Challenge: Starting with the first line of the data that follows, transcribe every line verbatim until the line containing "from mathutils import Vector" has been transcribed.

Source excerpt:
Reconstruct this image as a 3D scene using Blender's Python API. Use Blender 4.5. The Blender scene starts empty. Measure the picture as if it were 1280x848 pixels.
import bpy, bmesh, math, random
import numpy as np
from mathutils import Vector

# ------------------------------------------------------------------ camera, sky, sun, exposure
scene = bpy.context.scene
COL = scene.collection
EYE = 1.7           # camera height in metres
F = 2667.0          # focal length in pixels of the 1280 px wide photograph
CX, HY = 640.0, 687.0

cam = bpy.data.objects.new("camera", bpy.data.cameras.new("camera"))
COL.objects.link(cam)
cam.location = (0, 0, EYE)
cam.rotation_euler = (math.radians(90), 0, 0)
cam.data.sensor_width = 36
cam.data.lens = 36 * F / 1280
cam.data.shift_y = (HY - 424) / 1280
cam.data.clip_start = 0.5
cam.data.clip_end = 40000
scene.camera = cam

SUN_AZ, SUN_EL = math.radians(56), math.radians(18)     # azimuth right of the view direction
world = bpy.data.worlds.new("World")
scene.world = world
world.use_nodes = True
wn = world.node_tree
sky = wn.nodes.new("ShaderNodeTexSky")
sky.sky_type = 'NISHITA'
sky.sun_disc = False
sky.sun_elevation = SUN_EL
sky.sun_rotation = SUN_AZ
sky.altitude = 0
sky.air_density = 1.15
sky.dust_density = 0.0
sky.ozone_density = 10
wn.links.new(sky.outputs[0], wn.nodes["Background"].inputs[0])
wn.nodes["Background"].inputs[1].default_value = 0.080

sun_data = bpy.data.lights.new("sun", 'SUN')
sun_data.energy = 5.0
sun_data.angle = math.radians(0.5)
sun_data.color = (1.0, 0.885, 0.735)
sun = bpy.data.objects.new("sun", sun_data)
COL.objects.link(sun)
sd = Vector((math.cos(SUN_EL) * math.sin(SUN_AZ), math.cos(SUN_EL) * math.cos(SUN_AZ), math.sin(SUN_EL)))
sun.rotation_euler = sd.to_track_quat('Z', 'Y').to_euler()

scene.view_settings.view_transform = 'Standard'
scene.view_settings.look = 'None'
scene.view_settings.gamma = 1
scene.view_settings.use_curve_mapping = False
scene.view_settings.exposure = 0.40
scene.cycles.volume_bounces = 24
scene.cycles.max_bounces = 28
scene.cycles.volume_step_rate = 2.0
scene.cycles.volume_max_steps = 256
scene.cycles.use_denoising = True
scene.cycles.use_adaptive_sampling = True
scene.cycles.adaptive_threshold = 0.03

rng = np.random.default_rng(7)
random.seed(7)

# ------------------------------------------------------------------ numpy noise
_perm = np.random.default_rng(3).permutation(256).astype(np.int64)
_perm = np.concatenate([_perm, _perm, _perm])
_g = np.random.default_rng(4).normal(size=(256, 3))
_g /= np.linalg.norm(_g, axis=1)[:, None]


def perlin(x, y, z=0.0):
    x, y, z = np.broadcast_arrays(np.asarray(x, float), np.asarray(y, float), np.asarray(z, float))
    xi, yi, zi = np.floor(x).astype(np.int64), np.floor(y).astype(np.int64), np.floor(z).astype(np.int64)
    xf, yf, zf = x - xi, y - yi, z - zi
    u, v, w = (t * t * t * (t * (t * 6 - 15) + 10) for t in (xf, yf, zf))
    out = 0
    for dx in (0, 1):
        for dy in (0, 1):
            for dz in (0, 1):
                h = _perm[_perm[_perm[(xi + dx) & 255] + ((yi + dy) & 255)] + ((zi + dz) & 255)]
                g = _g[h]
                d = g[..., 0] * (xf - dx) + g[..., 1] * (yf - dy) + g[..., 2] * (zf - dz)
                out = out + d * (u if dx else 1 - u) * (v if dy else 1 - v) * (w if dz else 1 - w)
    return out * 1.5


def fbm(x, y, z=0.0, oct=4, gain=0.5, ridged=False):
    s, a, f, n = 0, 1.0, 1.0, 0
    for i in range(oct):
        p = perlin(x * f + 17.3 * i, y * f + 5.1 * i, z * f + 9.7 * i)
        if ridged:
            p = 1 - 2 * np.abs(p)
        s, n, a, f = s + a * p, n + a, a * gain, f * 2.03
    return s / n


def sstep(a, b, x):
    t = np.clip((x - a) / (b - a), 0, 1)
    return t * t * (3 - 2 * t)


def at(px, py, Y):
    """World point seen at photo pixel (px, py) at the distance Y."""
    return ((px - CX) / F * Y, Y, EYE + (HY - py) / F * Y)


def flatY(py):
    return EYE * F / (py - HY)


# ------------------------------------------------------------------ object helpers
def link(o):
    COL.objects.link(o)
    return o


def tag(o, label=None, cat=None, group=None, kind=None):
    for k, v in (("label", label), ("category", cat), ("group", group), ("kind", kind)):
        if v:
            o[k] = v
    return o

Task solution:
Reconstruct this image as a 3D scene using Blender's Python API. Use Blender 4.5. The Blender scene starts empty. Measure the picture as if it were 1280x848 pixels.
import bpy, bmesh, math, random
import numpy as np
from mathutils import Vector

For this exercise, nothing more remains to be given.